### [WRITTEN TASK]
Write out all the data again, exactly as it stands.
::: RAW DATA
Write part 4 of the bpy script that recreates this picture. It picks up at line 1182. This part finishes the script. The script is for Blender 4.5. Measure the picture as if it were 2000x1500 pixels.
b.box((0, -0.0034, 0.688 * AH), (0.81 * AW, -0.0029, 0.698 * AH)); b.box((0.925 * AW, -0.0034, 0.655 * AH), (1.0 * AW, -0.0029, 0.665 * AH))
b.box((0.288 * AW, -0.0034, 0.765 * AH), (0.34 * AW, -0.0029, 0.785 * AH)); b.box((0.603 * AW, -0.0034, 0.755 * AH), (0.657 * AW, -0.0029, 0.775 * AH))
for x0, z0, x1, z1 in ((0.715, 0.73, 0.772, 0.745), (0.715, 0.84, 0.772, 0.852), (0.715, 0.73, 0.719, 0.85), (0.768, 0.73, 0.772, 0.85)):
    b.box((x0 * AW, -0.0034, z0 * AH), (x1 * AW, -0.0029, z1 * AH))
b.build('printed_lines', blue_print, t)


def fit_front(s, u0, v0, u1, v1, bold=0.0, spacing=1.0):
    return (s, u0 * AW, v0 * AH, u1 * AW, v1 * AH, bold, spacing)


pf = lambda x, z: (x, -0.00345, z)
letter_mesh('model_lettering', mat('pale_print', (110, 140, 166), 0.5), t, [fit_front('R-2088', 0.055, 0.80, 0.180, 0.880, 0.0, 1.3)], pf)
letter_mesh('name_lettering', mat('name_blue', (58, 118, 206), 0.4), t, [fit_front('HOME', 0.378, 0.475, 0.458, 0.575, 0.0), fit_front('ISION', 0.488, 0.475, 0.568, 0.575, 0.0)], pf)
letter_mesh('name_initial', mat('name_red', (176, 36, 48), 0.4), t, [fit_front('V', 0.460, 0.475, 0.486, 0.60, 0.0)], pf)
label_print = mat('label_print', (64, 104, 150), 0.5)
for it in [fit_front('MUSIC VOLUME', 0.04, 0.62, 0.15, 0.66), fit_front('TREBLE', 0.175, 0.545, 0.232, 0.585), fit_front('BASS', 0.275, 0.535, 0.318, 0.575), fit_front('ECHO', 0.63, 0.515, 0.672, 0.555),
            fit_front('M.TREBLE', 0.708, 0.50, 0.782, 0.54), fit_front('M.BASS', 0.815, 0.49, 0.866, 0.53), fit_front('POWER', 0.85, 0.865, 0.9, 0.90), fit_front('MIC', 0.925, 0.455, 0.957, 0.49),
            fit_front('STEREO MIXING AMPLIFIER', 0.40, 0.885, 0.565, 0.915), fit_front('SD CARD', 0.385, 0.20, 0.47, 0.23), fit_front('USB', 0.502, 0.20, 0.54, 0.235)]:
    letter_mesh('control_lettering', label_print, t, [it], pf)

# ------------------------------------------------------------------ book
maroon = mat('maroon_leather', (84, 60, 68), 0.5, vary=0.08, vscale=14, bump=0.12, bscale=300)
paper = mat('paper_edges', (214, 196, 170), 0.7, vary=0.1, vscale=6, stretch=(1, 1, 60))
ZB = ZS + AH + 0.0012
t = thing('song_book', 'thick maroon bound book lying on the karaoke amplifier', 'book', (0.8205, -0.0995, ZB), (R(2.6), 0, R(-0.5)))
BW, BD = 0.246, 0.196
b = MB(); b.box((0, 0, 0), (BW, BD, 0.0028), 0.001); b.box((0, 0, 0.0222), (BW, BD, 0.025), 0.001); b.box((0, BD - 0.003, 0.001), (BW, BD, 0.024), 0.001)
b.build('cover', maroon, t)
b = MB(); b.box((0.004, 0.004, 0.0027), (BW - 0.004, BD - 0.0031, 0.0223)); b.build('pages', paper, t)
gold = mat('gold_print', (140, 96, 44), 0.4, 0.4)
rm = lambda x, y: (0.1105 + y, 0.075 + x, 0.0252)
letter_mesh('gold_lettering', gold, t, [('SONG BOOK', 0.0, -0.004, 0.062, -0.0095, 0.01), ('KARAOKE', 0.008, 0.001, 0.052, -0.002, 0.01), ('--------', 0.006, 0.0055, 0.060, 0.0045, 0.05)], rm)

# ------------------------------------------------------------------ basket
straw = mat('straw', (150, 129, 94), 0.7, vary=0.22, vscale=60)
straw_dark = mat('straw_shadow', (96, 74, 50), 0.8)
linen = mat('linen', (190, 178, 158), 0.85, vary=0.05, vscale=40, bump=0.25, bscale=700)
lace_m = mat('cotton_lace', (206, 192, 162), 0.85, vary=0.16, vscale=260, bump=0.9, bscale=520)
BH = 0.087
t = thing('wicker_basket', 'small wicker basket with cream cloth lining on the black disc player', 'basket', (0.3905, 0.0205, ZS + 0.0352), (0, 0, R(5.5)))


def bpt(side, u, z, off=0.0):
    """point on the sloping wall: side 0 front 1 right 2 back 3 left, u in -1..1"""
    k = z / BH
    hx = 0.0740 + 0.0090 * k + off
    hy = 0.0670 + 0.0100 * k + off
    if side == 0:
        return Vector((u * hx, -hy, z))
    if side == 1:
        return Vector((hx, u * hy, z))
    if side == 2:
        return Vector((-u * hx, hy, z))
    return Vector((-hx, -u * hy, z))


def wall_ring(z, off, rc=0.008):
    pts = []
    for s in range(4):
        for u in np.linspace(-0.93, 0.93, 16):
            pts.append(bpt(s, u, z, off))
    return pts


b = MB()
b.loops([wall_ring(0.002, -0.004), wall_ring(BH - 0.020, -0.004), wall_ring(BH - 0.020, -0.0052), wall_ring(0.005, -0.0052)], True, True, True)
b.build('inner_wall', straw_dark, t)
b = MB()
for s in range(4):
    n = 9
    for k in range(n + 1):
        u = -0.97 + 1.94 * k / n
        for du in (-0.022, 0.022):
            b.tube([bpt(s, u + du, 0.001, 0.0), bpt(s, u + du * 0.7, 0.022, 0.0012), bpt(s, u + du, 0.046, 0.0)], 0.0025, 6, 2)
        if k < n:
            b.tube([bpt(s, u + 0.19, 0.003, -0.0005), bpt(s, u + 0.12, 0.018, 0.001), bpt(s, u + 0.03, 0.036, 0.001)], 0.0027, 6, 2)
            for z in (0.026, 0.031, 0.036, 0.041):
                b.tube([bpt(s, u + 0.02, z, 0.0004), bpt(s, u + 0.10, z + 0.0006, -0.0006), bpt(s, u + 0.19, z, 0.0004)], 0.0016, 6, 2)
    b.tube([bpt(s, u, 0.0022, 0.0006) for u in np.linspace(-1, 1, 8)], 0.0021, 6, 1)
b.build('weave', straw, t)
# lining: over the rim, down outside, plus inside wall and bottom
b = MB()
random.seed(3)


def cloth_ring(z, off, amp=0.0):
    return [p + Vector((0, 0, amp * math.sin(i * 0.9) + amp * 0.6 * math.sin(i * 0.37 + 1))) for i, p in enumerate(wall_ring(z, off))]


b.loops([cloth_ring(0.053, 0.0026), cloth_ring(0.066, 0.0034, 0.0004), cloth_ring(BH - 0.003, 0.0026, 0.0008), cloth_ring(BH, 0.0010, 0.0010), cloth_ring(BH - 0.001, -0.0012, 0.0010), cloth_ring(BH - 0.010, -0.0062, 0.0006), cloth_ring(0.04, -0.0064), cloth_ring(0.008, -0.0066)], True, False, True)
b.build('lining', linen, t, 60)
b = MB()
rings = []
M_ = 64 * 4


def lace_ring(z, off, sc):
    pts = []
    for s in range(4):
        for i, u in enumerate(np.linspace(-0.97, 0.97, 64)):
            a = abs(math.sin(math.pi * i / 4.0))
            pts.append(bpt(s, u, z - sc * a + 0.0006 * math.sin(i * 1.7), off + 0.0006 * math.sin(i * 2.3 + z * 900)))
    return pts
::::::
### [EXERCISE SOLUTION]
Write part 4 of the bpy script that recreates this picture. It picks up at line 1182. This part finishes the script. The script is for Blender 4.5. Measure the picture as if it were 2000x1500 pixels.
b.box((0, -0.0034, 0.688 * AH), (0.81 * AW, -0.0029, 0.698 * AH)); b.box((0.925 * AW, -0.0034, 0.655 * AH), (1.0 * AW, -0.0029, 0.665 * AH))
b.box((0.288 * AW, -0.0034, 0.765 * AH), (0.34 * AW, -0.0029, 0.785 * AH)); b.box((0.603 * AW, -0.0034, 0.755 * AH), (0.657 * AW, -0.0029, 0.775 * AH))
for x0, z0, x1, z1 in ((0.715, 0.73, 0.772, 0.745), (0.715, 0.84, 0.772, 0.852), (0.715, 0.73, 0.719, 0.85), (0.768, 0.73, 0.772, 0.85)):
    b.box((x0 * AW, -0.0034, z0 * AH), (x1 * AW, -0.0029, z1 * AH))
b.build('printed_lines', blue_print, t)


def fit_front(s, u0, v0, u1, v1, bold=0.0, spacing=1.0):
    return (s, u0 * AW, v0 * AH, u1 * AW, v1 * AH, bold, spacing)


pf = lambda x, z: (x, -0.00345, z)
letter_mesh('model_lettering', mat('pale_print', (110, 140, 166), 0.5), t, [fit_front('R-2088', 0.055, 0.80, 0.180, 0.880, 0.0, 1.3)], pf)
letter_mesh('name_lettering', mat('name_blue', (58, 118, 206), 0.4), t, [fit_front('HOME', 0.378, 0.475, 0.458, 0.575, 0.0), fit_front('ISION', 0.488, 0.475, 0.568, 0.575, 0.0)], pf)
letter_mesh('name_initial', mat('name_red', (176, 36, 48), 0.4), t, [fit_front('V', 0.460, 0.475, 0.486, 0.60, 0.0)], pf)
label_print = mat('label_print', (64, 104, 150), 0.5)
for it in [fit_front('MUSIC VOLUME', 0.04, 0.62, 0.15, 0.66), fit_front('TREBLE', 0.175, 0.545, 0.232, 0.585), fit_front('BASS', 0.275, 0.535, 0.318, 0.575), fit_front('ECHO', 0.63, 0.515, 0.672, 0.555),
            fit_front('M.TREBLE', 0.708, 0.50, 0.782, 0.54), fit_front('M.BASS', 0.815, 0.49, 0.866, 0.53), fit_front('POWER', 0.85, 0.865, 0.9, 0.90), fit_front('MIC', 0.925, 0.455, 0.957, 0.49),
            fit_front('STEREO MIXING AMPLIFIER', 0.40, 0.885, 0.565, 0.915), fit_front('SD CARD', 0.385, 0.20, 0.47, 0.23), fit_front('USB', 0.502, 0.20, 0.54, 0.235)]:
    letter_mesh('control_lettering', label_print, t, [it], pf)

# ------------------------------------------------------------------ book
maroon = mat('maroon_leather', (84, 60, 68), 0.5, vary=0.08, vscale=14, bump=0.12, bscale=300)
paper = mat('paper_edges', (214, 196, 170), 0.7, vary=0.1, vscale=6, stretch=(1, 1, 60))
ZB = ZS + AH + 0.0012
t = thing('song_book', 'thick maroon bound book lying on the karaoke amplifier', 'book', (0.8205, -0.0995, ZB), (R(2.6), 0, R(-0.5)))
BW, BD = 0.246, 0.196
b = MB(); b.box((0, 0, 0), (BW, BD, 0.0028), 0.001); b.box((0, 0, 0.0222), (BW, BD, 0.025), 0.001); b.box((0, BD - 0.003, 0.001), (BW, BD, 0.024), 0.001)
b.build('cover', maroon, t)
b = MB(); b.box((0.004, 0.004, 0.0027), (BW - 0.004, BD - 0.0031, 0.0223)); b.build('pages', paper, t)
gold = mat('gold_print', (140, 96, 44), 0.4, 0.4)
rm = lambda x, y: (0.1105 + y, 0.075 + x, 0.0252)
letter_mesh('gold_lettering', gold, t, [('SONG BOOK', 0.0, -0.004, 0.062, -0.0095, 0.01), ('KARAOKE', 0.008, 0.001, 0.052, -0.002, 0.01), ('--------', 0.006, 0.0055, 0.060, 0.0045, 0.05)], rm)

# ------------------------------------------------------------------ basket
straw = mat('straw', (150, 129, 94), 0.7, vary=0.22, vscale=60)
straw_dark = mat('straw_shadow', (96, 74, 50), 0.8)
linen = mat('linen', (190, 178, 158), 0.85, vary=0.05, vscale=40, bump=0.25, bscale=700)
lace_m = mat('cotton_lace', (206, 192, 162), 0.85, vary=0.16, vscale=260, bump=0.9, bscale=520)
BH = 0.087
t = thing('wicker_basket', 'small wicker basket with cream cloth lining on the black disc player', 'basket', (0.3905, 0.0205, ZS + 0.0352), (0, 0, R(5.5)))


def bpt(side, u, z, off=0.0):
    """point on the sloping wall: side 0 front 1 right 2 back 3 left, u in -1..1"""
    k = z / BH
    hx = 0.0740 + 0.0090 * k + off
    hy = 0.0670 + 0.0100 * k + off
    if side == 0:
        return Vector((u * hx, -hy, z))
    if side == 1:
        return Vector((hx, u * hy, z))
    if side == 2:
        return Vector((-u * hx, hy, z))
    return Vector((-hx, -u * hy, z))


def wall_ring(z, off, rc=0.008):
    pts = []
    for s in range(4):
        for u in np.linspace(-0.93, 0.93, 16):
            pts.append(bpt(s, u, z, off))
    return pts


b = MB()
b.loops([wall_ring(0.002, -0.004), wall_ring(BH - 0.020, -0.004), wall_ring(BH - 0.020, -0.0052), wall_ring(0.005, -0.0052)], True, True, True)
b.build('inner_wall', straw_dark, t)
b = MB()
for s in range(4):
    n = 9
    for k in range(n + 1):
        u = -0.97 + 1.94 * k / n
        for du in (-0.022, 0.022):
            b.tube([bpt(s, u + du, 0.001, 0.0), bpt(s, u + du * 0.7, 0.022, 0.0012), bpt(s, u + du, 0.046, 0.0)], 0.0025, 6, 2)
        if k < n:
            b.tube([bpt(s, u + 0.19, 0.003, -0.0005), bpt(s, u + 0.12, 0.018, 0.001), bpt(s, u + 0.03, 0.036, 0.001)], 0.0027, 6, 2)
            for z in (0.026, 0.031, 0.036, 0.041):
                b.tube([bpt(s, u + 0.02, z, 0.0004), bpt(s, u + 0.10, z + 0.0006, -0.0006), bpt(s, u + 0.19, z, 0.0004)], 0.0016, 6, 2)
    b.tube([bpt(s, u, 0.0022, 0.0006) for u in np.linspace(-1, 1, 8)], 0.0021, 6, 1)
b.build('weave', straw, t)
# lining: over the rim, down outside, plus inside wall and bottom
b = MB()
random.seed(3)


def cloth_ring(z, off, amp=0.0):
    return [p + Vector((0, 0, amp * math.sin(i * 0.9) + amp * 0.6 * math.sin(i * 0.37 + 1))) for i, p in enumerate(wall_ring(z, off))]


b.loops([cloth_ring(0.053, 0.0026), cloth_ring(0.066, 0.0034, 0.0004), cloth_ring(BH - 0.003, 0.0026, 0.0008), cloth_ring(BH, 0.0010, 0.0010), cloth_ring(BH - 0.001, -0.0012, 0.0010), cloth_ring(BH - 0.010, -0.0062, 0.0006), cloth_ring(0.04, -0.0064), cloth_ring(0.008, -0.0066)], True, False, True)
b.build('lining', linen, t, 60)
b = MB()
rings = []
M_ = 64 * 4


def lace_ring(z, off, sc):
    pts = []
    for s in range(4):
        for i, u in enumerate(np.linspace(-0.97, 0.97, 64)):
            a = abs(math.sin(math.pi * i / 4.0))
            pts.append(bpt(s, u, z - sc * a + 0.0006 * math.sin(i * 1.7), off + 0.0006 * math.sin(i * 2.3 + z * 900)))
    return pts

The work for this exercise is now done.